The Coooper’s House. You can see it in the first picture to the left of the mill. It’s attached to the mill, but serves a completely different purpose. After the corn was milled it was put into sacks and barrels, transferred to boat on the Pocantico River. From there it made a short trip to the Hudson River and then along the river to be sold and/or delivered.

“The word “cooper” is derived from Middle Dutch or Middle Low German kūper ‘cooper’ from kūpe ‘cask’, in turn from Latin cupa ‘tun, barrel’. Everything a cooper produces is referred to collectively as cooperage. A cask is any piece of cooperage containing a bouge, bilge, or bulge in the middle of the container. A barrel is a type of cask, so the terms “barrel-maker” and “barrel-making” refer to just one aspect of a cooper’s work. The facility in which casks are made is also referred to as a cooperage.

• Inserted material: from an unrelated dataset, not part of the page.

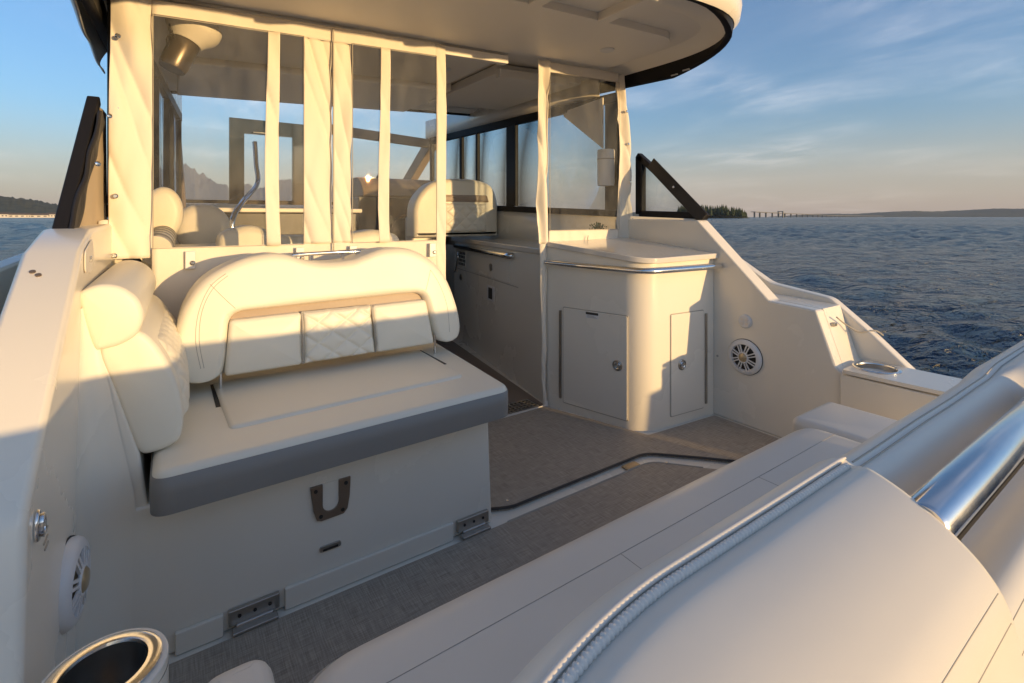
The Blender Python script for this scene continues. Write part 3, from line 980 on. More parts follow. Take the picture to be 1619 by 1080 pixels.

Traditionally, a cooper is someone who makes wooden, staved vessels, held together with wooden or metal hoops and possessing flat ends or heads. Examples of a cooper’s work include casks, barrels, buckets, tubs, butter churns, vats, hogsheads, firkins, tierces, rundlets, puncheons, pipes, tuns, butts, troughs, pins and breakers. Traditionally, a hooper was the man who fitted the wooden or metal hoops around the barrels or buckets that the cooper had made, essentially an assistant to the cooper. The English name Hooper is derived from that profession. With time, many coopers took on the role of the hooper themselves.” (Wikipedia).